Entries with scene source code:
^^^^

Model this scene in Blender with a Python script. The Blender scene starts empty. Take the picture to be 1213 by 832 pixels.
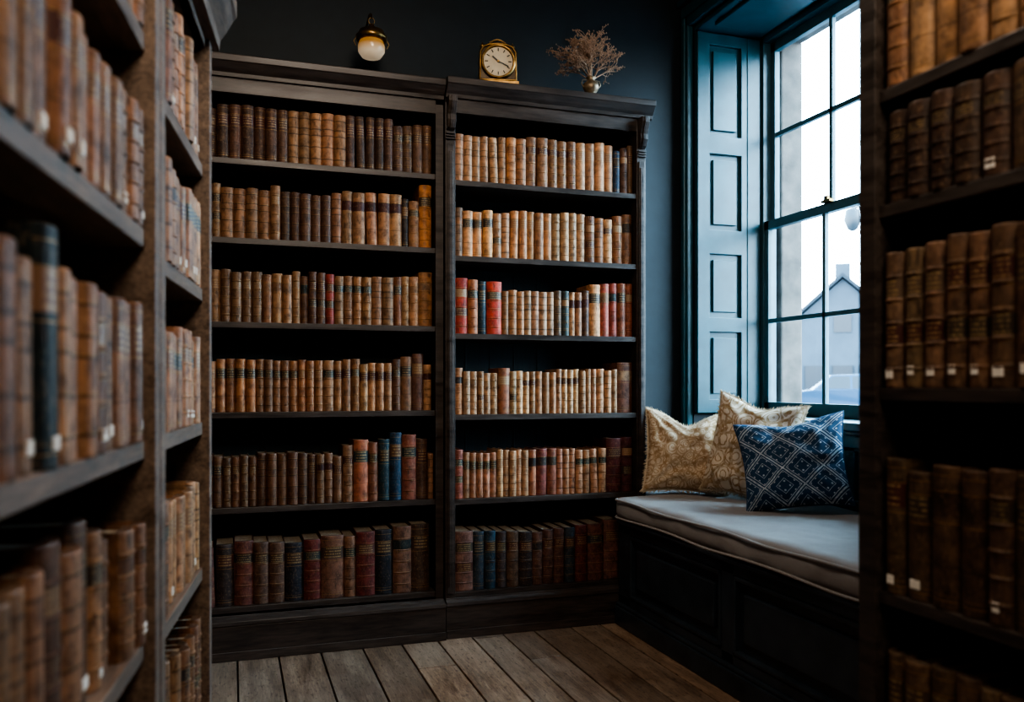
import bpy, math, random
from mathutils import Vector, Matrix, noise
R = random.Random(7)
S = bpy.context.scene
S.view_settings.view_transform = 'AgX'
try: S.view_settings.look = 'AgX - High Contrast'
except Exception: pass
S.view_settings.exposure = 0.15

# ------------------------------------------------------------------ mesh builder
class MB:
    def __init__(s):
        s.v=[]; s.f=[]; s.m=[]; s.c=[]; s.uv=[]; s.sm=[]
    def face(s, idx, m=0, col=(1,1,1), uv=None, sm=False):
        s.f.append(tuple(idx)); s.m.append(m); s.c.append(col); s.uv.append(uv); s.sm.append(sm)
    def box(s,x0,x1,y0,y1,z0,z1,m=0,col=(1,1,1),M=None):
        b=len(s.v)
        P=[(x0,y0,z0),(x1,y0,z0),(x1,y1,z0),(x0,y1,z0),(x0,y0,z1),(x1,y0,z1),(x1,y1,z1),(x0,y1,z1)]
        if M is not None: P=[tuple(M@Vector(p)) for p in P]
        s.v+=P
        for q in ((0,3,2,1),(4,5,6,7),(0,1,5,4),(1,2,6,5),(2,3,7,6),(3,0,4,7)):
            s.face([b+i for i in q],m,col)
    def lathe(s,prof,cx,cy,cz,n=24,m=0,col=(1,1,1),M=None,caps=True):
        b=len(s.v)
        for r,z in prof:
            for k in range(n):
                a=2*math.pi*k/n
                p=Vector((r*math.cos(a),r*math.sin(a),z))
                if M is not None: p=M@p
                s.v.append((cx+p.x,cy+p.y,cz+p.z))
        for i in range(len(prof)-1):
            for k in range(n):
                k2=(k+1)%n
                s.face([b+i*n+k,b+i*n+k2,b+(i+1)*n+k2,b+(i+1)*n+k],m,col,None,True)
        if caps:
            s.face([b+k for k in range(n)][::-1],m,col)
            s.face([b+(len(prof)-1)*n+k for k in range(n)],m,col)
    def tube(s,pts,rad,n=6,m=0,col=(1,1,1),closed=False):
        b=len(s.v); L=len(pts)
        pts=[Vector(p) for p in pts]
        up=None
        for i,p in enumerate(pts):
            if closed: t=pts[(i+1)%L]-pts[i-1]
            else: t=pts[min(i+1,L-1)]-pts[max(i-1,0)]
            if t.length<1e-9: t=Vector((0,0,1))
            t.normalize()
            if up is None:
                up=Vector((0,0,1)) if abs(t.z)<.9 else Vector((1,0,0))
            a=t.cross(up)
            if a.length<1e-4: a=t.cross(Vector((.3,.9,.1)))
            a.normalize(); c=a.cross(t).normalized(); up=c
            r=rad[i] if isinstance(rad,(list,tuple)) else rad
            for k in range(n):
                an=2*math.pi*k/n
                q=p+a*(r*math.cos(an))+c*(r*math.sin(an))
                s.v.append(tuple(q))
        for i in range(L if closed else L-1):
            j=(i+1)%L
            for k in range(n):
                k2=(k+1)%n
                s.face([b+i*n+k,b+i*n+k2,b+j*n+k2,b+j*n+k],m,col,None,True)
    def prism(s,prof,x0,x1,m=0,col=(1,1,1)):
        """prof = list of (y,z) outline, extruded along x"""
        b=len(s.v); n=len(prof)
        for x in (x0,x1):
            for y,z in prof: s.v.append((x,y,z))
        for k in range(n):
            k2=(k+1)%n
            s.face([b+k,b+n+k,b+n+k2,b+k2],m,col)
        s.face([b+k for k in range(n)],m,col); s.face([b+n+k for k in range(n)][::-1],m,col)
    def obj(s,name,mats,loc=(0,0,0),rz=0,bevel=0,parent=None,recalc=True,seg=2):
        me=bpy.data.meshes.new(name)
        me.from_pydata(s.v,[],s.f)
        for mt in mats: me.materials.append(mt)
        me.polygons.foreach_set('material_index',s.m)
        me.polygons.foreach_set('use_smooth',s.sm)
        ca=me.color_attributes.new('Col','FLOAT_COLOR','CORNER')
        ul=me.uv_layers.new(name='UVMap')
        cd=[];ud=[]
        for f,c,u in zip(s.f,s.c,s.uv):
            for k in range(len(f)):
                cd+= [c[0],c[1],c[2],1.0]
                if u: ud+=[u[k][0],u[k][1]]
                else: ud+=[0,0]
        ca.data.foreach_set('color',cd); ul.data.foreach_set('uv',ud)
        if recalc:
            import bmesh
            bm=bmesh.new(); bm.from_mesh(me); bmesh.ops.recalc_face_normals(bm,faces=bm.faces); bm.to_mesh(me); bm.free()
        me.update()
        o=bpy.data.objects.new(name,me); S.collection.objects.link(o)
        o.location=loc; o.rotation_euler=(0,0,rz)
        if bevel:
            b=o.modifiers.new('bev','BEVEL'); b.width=bevel; b.segments=seg; b.limit_method='ANGLE'; b.angle_limit=math.radians(40)
        if parent: o.parent=parent
        return o

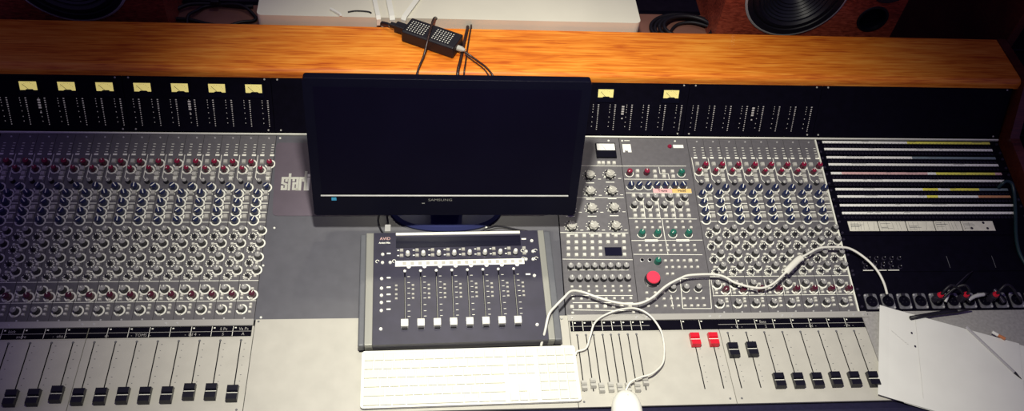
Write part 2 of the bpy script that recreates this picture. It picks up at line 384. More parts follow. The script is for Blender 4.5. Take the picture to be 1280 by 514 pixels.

^^^^

> **The request**
Return every line containing "this".

> **Output below**
Model this scene in Blender with a Python script. The Blender scene starts empty. Take the picture to be 1213 by 832 pixels.
Write part 2 of the bpy script that recreates this picture. It picks up at line 384. More parts follow. The script is for Blender 4.5. Take the picture to be 1280 by 514 pixels.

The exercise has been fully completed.